Last year in April, Moody's had changed India's sovereign rating outlook to 'positive' from 'stable' and it stood at ‘Baa3’ citing reform momentum and Moody’s consider India for an upgrade in next 12-18 months. However, report added that the rating outlook could be revised to ‘stable’ if economic, fiscal and institutional strengthening appeared unlikely, banking system metrics remained weak or balance of payments risks rose.

Moody's said that the positive outlook on rating reflects their expectation that policies will support a more stable macroeconomic environment, with sustained growth accompanied by narrower fiscal deficits, low current account deficits, increased savings and investment and inflation that is within the central bank's targets.

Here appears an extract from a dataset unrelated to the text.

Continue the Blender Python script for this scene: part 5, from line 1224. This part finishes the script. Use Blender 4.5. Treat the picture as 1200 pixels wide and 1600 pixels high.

Further, Moody's stated that the government in June had announced FDI liberalisation in nine sectors such as civil aviation, retail and private security services. This was the current government's second round of relaxation in FDI rules. Besides, in past two months the government has taken initiatives like inflation targeting monetary policy and also secured Parliament approval for passage of the bankruptcy, Sarfaesi and DRT laws and above all the long pending GST.

The CNX Nifty is currently trading at 8651.95, down by 14.95 points or 0.17% after trading in a range of 8650.80 and 8684.85. There were 21 stocks advancing against 30 stocks declining on the index.

The top gainers on Nifty were Hindustan Unilever up by 1.87%, BPCL up by 1.21%, ITC up by 0.88%, BHEL up by 0.85% and Cipla up by 0.80%. On the flip side, Hindalco down by 1.98%, Tata Steel down by 1.67%, Bank of Baroda down by 1.55%, Lupin down by 1.38% and Grasim Industries down by 1.37% were the top losers.

Asian markets were trading mostly in red; Taiwan Weighted decreased 78.31 points or 0.87% to 8,955.96, Hang Seng slipped 76.26 points or 0.33% to 22,860.96, Shanghai Composite shed 19.73 points or 0.63% to 3,088.37 and KOSPI Index was down by 13.47 points or 0.66% to 2,042.77.

On the flip side, FTSE Bursa Malaysia KLCI rose 0.28 points or 0.02% to 1,687.96, Jakarta Composite increased 7.2 points or 0.13% to 5,423.24 and Nikkei 225 was down by 31.09 points or 0.19% to 16,576.91.